WRITTEN TASK:
Retype the lines beneath this one, from the first through the line containing "stain = sst(0.25, 0.6, fbm(X". Pictures are left out.

GIVEN MATERIAL:
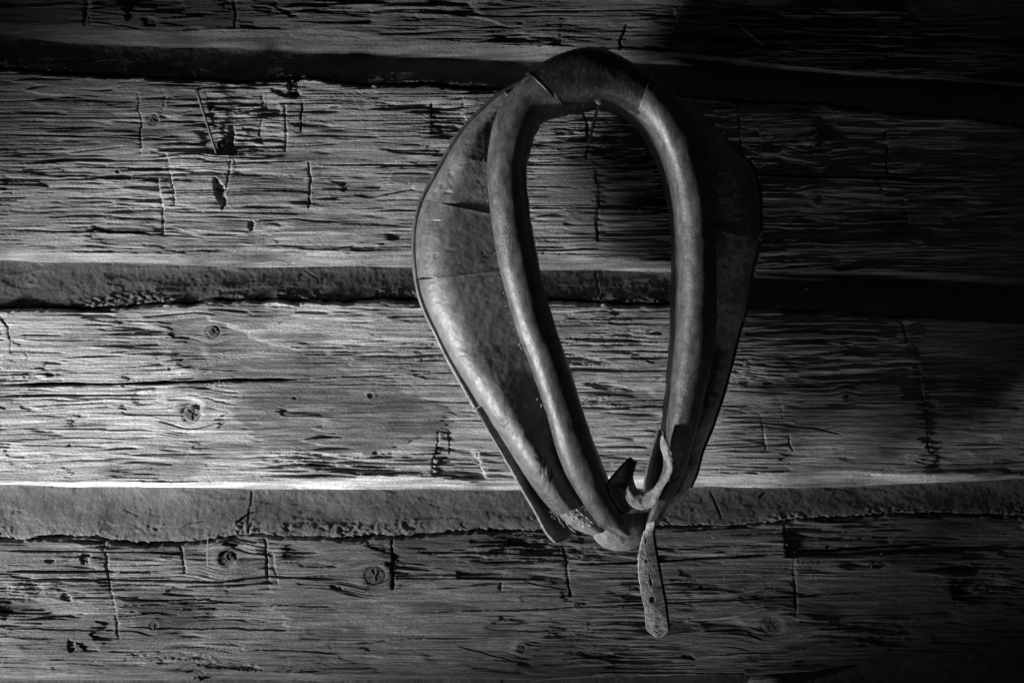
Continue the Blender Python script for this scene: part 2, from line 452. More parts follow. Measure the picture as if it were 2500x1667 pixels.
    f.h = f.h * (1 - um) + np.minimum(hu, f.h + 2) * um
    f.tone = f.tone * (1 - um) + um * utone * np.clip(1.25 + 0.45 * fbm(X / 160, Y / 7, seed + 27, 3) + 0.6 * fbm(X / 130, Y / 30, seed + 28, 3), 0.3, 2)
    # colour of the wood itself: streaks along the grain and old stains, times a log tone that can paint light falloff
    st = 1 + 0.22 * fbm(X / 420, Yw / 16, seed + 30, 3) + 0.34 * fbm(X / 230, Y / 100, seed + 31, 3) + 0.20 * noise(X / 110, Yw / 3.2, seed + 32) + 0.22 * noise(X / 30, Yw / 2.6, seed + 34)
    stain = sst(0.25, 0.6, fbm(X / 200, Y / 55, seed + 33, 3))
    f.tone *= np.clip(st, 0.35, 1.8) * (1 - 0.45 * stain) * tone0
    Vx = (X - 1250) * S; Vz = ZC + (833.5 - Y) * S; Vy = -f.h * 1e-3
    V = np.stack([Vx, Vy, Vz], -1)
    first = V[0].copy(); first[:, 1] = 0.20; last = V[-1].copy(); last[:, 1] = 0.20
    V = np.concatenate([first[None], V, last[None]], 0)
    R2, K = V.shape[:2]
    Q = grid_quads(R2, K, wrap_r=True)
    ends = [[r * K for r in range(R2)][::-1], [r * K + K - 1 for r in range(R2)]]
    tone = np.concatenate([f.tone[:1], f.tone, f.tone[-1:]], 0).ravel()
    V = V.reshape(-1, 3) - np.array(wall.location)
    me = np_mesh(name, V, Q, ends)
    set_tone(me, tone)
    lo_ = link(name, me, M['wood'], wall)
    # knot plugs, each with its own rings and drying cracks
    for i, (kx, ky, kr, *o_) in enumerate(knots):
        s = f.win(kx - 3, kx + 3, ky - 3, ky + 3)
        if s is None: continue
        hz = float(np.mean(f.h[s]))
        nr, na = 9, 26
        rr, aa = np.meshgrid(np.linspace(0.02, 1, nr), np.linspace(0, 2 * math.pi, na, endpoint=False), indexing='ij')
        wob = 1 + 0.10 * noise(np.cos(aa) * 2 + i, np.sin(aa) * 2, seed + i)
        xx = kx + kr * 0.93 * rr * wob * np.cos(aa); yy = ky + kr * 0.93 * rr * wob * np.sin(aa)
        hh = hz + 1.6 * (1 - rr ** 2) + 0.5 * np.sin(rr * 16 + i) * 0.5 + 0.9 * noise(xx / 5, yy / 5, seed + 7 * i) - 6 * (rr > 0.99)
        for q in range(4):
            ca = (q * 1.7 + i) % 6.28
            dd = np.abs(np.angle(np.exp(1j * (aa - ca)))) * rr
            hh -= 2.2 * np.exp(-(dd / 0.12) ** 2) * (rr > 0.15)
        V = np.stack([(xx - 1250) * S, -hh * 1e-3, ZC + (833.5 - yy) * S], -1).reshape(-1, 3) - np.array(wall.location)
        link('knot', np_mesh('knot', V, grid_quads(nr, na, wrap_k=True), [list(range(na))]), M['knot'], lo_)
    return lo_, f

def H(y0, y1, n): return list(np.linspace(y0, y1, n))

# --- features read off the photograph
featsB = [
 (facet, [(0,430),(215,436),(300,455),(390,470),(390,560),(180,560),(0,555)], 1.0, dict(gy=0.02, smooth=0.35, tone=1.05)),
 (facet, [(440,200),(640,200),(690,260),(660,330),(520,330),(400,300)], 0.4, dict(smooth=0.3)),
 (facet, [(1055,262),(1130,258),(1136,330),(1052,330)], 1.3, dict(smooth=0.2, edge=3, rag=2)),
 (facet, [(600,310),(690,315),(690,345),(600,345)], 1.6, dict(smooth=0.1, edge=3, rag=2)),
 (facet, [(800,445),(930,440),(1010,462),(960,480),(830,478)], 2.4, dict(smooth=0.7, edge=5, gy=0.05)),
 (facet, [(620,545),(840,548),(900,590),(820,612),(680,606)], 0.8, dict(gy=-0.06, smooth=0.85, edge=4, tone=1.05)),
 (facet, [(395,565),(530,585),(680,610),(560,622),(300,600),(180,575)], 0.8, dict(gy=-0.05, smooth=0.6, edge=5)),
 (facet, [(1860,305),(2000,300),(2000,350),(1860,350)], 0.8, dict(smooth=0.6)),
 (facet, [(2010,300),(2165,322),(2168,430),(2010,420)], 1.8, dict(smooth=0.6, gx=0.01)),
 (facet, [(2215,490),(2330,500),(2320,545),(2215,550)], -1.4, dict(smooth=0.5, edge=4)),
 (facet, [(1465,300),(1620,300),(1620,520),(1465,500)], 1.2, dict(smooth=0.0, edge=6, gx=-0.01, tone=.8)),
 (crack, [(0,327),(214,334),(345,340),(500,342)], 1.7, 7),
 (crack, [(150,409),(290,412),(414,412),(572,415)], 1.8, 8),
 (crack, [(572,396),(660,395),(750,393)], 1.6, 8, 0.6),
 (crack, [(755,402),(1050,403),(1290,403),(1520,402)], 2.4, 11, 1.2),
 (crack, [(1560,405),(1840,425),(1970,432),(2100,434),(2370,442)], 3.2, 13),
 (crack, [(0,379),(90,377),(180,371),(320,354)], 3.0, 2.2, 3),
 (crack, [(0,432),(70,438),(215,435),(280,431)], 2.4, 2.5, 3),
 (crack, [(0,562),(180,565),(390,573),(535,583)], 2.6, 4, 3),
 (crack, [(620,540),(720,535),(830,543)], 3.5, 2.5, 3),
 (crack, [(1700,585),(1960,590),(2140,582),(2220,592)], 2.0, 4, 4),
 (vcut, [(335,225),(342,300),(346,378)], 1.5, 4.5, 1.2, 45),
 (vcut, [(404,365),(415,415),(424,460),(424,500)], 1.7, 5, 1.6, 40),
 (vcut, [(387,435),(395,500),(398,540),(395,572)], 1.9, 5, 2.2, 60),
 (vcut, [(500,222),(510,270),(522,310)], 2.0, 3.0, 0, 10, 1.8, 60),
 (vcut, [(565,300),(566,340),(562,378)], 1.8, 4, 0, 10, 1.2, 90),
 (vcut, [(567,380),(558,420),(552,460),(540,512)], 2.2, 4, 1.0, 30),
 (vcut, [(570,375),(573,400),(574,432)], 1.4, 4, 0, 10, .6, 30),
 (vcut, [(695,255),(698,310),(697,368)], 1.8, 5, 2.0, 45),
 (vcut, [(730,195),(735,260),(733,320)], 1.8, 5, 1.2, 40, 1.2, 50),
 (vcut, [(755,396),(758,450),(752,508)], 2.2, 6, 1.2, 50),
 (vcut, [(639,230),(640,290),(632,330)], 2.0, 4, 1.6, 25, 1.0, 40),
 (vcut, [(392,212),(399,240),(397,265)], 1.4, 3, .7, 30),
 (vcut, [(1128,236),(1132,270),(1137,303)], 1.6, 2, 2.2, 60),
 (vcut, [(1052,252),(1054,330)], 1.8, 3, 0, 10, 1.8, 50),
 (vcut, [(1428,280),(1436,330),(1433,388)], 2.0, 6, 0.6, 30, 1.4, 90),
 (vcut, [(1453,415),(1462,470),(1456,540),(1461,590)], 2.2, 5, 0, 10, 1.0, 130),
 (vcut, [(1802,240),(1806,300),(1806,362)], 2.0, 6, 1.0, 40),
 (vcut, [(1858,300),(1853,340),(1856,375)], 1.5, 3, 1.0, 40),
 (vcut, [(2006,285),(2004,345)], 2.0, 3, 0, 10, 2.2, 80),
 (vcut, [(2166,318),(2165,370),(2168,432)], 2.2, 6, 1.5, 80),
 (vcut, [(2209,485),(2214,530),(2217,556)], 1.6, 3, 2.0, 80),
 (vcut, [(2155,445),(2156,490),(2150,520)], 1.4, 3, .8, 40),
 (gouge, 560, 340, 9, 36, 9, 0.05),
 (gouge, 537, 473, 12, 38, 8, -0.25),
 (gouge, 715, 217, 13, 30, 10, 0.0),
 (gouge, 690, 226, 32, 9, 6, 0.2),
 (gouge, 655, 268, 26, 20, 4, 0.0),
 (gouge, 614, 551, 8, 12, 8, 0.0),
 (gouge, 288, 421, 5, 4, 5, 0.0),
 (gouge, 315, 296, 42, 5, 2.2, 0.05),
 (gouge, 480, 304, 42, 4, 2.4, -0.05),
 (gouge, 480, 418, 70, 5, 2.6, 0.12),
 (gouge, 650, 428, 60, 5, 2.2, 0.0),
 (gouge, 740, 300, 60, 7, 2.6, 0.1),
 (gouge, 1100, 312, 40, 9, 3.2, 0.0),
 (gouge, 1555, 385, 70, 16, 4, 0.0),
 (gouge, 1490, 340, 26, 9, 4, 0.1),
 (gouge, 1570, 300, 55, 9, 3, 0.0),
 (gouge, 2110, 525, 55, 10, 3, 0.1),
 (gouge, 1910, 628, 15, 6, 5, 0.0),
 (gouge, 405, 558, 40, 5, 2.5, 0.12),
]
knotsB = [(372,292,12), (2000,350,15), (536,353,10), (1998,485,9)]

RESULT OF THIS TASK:
Continue the Blender Python script for this scene: part 2, from line 452. More parts follow. Measure the picture as if it were 2500x1667 pixels.
    f.h = f.h * (1 - um) + np.minimum(hu, f.h + 2) * um
    f.tone = f.tone * (1 - um) + um * utone * np.clip(1.25 + 0.45 * fbm(X / 160, Y / 7, seed + 27, 3) + 0.6 * fbm(X / 130, Y / 30, seed + 28, 3), 0.3, 2)
    # colour of the wood itself: streaks along the grain and old stains, times a log tone that can paint light falloff
    st = 1 + 0.22 * fbm(X / 420, Yw / 16, seed + 30, 3) + 0.34 * fbm(X / 230, Y / 100, seed + 31, 3) + 0.20 * noise(X / 110, Yw / 3.2, seed + 32) + 0.22 * noise(X / 30, Yw / 2.6, seed + 34)
    stain = sst(0.25, 0.6, fbm(X / 200, Y / 55, seed + 33, 3))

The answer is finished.